EMERGENT STRATEGY: SHAPING CHANGE, CHANGING WORLDS
BY ADRIENNE MARIE BROWN

I first learned of adrienne marie brown’s ‘emergent strategy’ work during a workshop she organized as part of the Allied Media Conference, which focused on what kinds of organizing lessons we could learn from iconic speculative fiction writer Octavia Butler. As brown writes: “… what I noticed is that [Butler’s] leaders were adaptive–riding change like dolphins ride the ocean. Adaptive but also intentional, like migrating birds who know how to get where they’re going even when a storm pushes them a hundred miles off course.” brown’s Emergent Strategy encourages us to make change by moving away from “individualistic linear organizing (led by charismatic individuals or budget-building institutions)” towards a more collaborative, adaptive and resilient way of working together.

BRAIDING SWEETGRASS: INDIGENOUS WISDOM, SCIENTIFIC KNOWLEDGE, AND THE TEACHINGS OF PLANTS
BY ROBIN WALL KIMMERER

Robin Wall Kimmerer’s book begins with an invitation to a reciprocal relationship with the earth and the author — an invitation to the reader to imagine in hand “… a sheaf of freshly picked sweetgrass, loose and flowing, like newly washed hair.” We are then introduced to the colors, textures and scents of the sweetgrass; its scientific and Potowatami names and the meanings of those names; as well as a description of what is like to braid the sweetgrass, alone or, more sweetly, with another. This invitation opens to an entire book woven of “indigenous ways of knowing, scientific knowledge, and the story of an Anishinabekwe scientist trying to bring them together in service to what matters most.” As a young person, I was discouraged from pursuing science as a student because of sexist expectations, which Wall Kimmerer addresses in her book. Because of this, it was a surprising joy to reconnect to the wonder and beauty of listening deeply to the natural world and our attendant responsibility to a reciprocal relationship with it.
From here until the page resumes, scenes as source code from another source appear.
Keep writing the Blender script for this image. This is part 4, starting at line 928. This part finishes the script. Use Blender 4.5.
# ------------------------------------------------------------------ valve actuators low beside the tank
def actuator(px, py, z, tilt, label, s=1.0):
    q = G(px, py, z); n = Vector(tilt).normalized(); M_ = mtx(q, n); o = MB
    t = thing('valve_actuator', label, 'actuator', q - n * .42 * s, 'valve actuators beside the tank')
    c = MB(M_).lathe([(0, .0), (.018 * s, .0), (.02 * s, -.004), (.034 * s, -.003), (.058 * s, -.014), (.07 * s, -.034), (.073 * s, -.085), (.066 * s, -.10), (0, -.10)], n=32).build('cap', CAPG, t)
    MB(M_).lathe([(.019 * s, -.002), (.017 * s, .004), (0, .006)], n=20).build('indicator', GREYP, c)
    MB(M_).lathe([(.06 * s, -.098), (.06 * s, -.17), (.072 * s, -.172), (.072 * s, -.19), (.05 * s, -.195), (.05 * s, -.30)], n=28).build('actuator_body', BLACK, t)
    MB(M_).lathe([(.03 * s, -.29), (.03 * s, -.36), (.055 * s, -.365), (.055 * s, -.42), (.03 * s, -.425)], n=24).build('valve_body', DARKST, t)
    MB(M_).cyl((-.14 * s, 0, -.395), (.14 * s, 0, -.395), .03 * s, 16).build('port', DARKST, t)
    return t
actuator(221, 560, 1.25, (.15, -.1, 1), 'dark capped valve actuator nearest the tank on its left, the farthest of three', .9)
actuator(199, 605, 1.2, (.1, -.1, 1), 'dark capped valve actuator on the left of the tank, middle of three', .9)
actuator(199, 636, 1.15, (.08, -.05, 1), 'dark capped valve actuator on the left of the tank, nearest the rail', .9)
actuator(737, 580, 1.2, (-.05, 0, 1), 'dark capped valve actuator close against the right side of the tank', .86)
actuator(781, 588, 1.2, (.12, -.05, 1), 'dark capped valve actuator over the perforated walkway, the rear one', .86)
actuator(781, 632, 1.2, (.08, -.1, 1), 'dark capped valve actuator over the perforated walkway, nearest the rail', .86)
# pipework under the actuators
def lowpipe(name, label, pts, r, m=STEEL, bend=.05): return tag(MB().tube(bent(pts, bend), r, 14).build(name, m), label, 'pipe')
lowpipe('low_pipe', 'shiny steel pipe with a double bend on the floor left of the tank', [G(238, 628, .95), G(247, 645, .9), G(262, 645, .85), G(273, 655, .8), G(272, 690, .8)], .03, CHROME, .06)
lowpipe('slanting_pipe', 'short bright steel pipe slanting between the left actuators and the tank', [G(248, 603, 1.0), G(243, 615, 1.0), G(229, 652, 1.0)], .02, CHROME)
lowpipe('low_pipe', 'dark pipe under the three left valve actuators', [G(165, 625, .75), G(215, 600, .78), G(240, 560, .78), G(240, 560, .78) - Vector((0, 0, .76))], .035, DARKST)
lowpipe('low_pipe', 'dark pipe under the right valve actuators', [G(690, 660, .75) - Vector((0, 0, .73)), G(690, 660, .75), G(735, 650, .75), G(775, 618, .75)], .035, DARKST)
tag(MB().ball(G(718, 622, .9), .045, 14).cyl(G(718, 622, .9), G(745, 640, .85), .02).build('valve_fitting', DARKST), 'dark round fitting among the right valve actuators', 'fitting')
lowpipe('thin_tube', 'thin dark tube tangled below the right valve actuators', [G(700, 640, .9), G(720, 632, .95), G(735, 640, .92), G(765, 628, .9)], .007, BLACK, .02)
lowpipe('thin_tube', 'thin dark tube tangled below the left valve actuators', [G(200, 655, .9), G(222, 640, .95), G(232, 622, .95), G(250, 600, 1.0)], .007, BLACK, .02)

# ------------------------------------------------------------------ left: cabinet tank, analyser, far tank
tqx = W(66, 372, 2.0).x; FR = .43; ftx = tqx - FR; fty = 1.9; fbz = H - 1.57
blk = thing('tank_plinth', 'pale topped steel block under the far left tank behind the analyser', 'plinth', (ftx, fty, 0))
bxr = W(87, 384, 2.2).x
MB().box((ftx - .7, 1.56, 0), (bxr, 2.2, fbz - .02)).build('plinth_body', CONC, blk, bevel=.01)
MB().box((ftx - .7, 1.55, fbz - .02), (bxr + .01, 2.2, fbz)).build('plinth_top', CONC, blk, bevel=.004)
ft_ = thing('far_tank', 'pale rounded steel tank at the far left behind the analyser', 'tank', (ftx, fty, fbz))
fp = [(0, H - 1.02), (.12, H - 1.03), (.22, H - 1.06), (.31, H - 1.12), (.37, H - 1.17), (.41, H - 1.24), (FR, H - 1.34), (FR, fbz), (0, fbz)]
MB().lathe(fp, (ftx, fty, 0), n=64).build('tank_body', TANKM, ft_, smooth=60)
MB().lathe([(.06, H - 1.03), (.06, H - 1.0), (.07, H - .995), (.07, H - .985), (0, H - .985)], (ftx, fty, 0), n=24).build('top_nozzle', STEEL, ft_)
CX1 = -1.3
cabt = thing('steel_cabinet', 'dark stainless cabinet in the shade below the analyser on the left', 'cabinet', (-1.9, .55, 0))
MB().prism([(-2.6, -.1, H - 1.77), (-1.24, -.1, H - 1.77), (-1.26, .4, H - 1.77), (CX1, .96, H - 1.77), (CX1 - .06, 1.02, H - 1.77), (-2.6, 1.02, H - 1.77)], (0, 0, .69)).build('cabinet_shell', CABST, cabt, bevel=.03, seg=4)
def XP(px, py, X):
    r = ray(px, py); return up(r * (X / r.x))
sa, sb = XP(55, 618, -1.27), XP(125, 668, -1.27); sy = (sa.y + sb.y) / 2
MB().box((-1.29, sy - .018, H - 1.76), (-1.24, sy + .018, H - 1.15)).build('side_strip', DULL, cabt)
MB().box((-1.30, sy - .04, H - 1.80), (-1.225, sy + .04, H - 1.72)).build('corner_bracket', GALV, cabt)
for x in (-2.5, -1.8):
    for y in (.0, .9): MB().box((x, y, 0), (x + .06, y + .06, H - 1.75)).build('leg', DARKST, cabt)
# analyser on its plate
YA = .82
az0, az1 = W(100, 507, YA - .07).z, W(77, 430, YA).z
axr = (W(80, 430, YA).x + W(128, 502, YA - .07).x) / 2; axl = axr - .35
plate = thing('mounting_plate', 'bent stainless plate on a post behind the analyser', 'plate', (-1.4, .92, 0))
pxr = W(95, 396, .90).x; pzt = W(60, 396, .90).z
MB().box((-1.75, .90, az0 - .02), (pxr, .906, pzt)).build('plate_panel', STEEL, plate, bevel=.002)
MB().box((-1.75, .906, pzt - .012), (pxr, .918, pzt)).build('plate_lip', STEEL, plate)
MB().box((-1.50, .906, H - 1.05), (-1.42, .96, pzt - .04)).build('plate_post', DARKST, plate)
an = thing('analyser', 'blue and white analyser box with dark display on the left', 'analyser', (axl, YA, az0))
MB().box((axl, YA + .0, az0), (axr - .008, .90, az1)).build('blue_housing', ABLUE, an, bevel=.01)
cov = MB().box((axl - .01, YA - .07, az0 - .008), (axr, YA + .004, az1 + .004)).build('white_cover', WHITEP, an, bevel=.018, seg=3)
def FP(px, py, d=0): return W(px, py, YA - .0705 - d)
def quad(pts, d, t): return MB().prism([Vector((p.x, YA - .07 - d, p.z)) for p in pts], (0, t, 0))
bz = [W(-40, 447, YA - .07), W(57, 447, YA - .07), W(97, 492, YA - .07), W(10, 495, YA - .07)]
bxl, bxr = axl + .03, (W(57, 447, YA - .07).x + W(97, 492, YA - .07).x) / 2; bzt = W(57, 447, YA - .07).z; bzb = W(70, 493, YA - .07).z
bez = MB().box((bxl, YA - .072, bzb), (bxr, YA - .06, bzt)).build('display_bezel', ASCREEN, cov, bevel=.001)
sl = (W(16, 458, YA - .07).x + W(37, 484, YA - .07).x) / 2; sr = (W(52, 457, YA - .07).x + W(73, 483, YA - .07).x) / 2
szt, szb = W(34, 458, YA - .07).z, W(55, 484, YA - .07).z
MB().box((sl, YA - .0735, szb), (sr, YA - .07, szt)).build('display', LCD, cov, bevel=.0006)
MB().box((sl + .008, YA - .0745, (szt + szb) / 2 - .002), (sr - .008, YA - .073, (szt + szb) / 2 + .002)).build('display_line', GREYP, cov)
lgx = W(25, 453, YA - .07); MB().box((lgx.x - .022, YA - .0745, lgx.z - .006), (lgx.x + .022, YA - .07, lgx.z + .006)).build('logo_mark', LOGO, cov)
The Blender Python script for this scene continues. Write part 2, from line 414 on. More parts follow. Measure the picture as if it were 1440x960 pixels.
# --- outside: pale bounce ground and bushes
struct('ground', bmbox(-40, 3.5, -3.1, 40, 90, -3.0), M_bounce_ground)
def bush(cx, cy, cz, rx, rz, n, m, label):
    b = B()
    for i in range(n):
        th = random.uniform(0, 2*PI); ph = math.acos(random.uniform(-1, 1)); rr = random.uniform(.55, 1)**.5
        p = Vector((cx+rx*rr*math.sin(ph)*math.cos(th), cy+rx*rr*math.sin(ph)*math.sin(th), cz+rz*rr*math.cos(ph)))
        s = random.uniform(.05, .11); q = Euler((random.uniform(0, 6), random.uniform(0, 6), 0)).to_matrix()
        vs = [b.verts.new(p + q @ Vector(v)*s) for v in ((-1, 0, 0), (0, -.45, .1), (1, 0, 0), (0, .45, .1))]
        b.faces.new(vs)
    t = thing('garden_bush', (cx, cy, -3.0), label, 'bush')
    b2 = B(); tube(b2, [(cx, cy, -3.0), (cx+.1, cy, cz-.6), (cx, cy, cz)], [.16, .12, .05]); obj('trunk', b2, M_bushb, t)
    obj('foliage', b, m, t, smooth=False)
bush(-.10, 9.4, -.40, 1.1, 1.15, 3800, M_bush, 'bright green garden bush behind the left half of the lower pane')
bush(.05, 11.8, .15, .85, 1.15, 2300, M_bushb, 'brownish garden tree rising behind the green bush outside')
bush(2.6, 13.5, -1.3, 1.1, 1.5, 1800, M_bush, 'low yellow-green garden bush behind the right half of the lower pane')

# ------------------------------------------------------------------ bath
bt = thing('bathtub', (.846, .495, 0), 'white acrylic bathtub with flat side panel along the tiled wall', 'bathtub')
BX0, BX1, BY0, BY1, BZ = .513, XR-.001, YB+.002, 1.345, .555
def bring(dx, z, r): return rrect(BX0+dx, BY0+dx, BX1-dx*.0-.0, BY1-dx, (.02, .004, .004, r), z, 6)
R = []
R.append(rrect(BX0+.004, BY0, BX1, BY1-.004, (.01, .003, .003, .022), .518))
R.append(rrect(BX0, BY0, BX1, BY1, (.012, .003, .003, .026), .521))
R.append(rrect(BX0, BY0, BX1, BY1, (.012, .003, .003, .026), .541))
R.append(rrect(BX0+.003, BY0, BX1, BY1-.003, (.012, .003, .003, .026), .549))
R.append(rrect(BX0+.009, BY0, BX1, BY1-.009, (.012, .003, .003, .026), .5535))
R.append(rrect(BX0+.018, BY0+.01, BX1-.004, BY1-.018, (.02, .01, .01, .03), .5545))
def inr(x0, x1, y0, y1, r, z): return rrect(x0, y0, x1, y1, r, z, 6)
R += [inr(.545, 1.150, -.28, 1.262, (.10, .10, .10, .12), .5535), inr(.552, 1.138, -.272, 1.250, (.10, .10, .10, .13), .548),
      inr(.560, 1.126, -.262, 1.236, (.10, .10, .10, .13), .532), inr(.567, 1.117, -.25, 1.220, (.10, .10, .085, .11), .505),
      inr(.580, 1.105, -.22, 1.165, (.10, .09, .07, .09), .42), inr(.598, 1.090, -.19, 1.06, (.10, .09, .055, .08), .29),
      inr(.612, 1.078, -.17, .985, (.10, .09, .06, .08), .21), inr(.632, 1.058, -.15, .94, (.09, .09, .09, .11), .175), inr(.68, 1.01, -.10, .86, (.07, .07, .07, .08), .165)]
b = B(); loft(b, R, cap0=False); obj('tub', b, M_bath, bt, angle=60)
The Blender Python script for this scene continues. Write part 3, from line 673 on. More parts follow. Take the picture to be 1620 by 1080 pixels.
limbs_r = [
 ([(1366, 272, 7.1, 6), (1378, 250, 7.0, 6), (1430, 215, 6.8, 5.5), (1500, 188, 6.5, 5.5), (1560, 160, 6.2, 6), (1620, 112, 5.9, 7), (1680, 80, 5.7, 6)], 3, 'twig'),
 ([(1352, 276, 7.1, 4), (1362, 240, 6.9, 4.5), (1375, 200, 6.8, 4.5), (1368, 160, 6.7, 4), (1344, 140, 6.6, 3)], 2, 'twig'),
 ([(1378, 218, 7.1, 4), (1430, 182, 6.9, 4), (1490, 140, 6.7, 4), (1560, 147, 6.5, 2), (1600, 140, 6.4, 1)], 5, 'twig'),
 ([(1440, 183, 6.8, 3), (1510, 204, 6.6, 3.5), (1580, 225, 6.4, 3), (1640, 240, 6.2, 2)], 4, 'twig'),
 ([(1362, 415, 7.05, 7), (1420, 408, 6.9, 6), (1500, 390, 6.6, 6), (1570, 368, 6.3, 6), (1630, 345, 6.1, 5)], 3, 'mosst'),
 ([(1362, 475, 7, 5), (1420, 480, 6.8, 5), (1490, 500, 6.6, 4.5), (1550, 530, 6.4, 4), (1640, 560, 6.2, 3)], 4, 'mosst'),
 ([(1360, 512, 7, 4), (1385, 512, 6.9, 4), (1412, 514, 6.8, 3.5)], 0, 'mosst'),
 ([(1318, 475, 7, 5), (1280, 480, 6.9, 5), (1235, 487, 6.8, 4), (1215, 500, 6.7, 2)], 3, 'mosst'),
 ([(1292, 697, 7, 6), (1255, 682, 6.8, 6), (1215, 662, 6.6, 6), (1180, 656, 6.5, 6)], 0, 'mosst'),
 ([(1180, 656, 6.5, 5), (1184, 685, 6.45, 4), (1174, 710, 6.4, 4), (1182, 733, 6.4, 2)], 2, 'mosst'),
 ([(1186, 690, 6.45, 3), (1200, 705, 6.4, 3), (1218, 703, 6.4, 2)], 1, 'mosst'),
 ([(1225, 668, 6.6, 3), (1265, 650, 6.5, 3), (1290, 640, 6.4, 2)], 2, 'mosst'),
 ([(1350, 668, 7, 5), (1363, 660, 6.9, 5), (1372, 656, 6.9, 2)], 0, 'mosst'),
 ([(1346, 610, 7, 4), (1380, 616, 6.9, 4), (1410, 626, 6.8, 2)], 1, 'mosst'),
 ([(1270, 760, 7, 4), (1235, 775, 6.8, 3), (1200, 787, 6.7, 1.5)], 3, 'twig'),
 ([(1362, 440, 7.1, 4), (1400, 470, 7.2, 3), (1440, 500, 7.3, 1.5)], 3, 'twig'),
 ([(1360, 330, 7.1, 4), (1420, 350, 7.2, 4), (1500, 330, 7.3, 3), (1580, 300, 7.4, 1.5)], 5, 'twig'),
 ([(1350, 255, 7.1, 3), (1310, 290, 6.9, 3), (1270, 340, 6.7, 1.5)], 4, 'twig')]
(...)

M ARCHIVE: AFTER THE END OF THE WORLD
BY ALEXIS PAULINE GUMBS

I am deeply inspired by Alexis Pauline Gumbs’ work as a public intellectual and speculative dreamer. M Archive: After the End of the World is the second book of an experimental triptych responding to Black foundational feminist texts. M Archive is an “ancestrally cowritten text” to M. Jacqui Alexander’s Pedagogies of Crossing: Meditations on Feminism, Sexual Politics, Memory, and the Sacred, imagined as “speculative documentary … written in collaboration with the survivors, the far-into-the-future witnesses” of Black life which survives after the end of the world. I appreciate the way that M Archive slips between collective story, field notes, meditative text and periodic table of elements all as valid ways of understanding this kind of survival. This book dreams about the end of the world as we know it, in a way which makes me hopeful about what will come.  

FROM THE STARS IN THE SKY TO THE FISH IN THE SEA
BY KAI CHENG THOM, WAI-YANT LI and KAI YUN CHING

As a young person, I was a voracious reader, but don’t remember ever reading any books (either on my own or assigned) with trans, non-binary or gender expansive characters. As a non-binary adult partnered to Cassie Mira, a trans woman with two kids, I wanted to share books with the kids which were more reflective of our family, but there wasn’t much available. I loved following the adventure of the ever-changing Miu Lin through the whimsical combination of Kai Cheng Thom’s words and Wai-Yant Li and Kai Yun Ching’s illustrations. I loved reading about a young non-binary person who is loved and nurtured by their mother but questions who they are when they go to school and realize that they don’t fit in. This is a book which feels true to the experience of having to choose how to navigate a world which doesn’t recognize who you are/will be and how to do it with vulnerability and grace.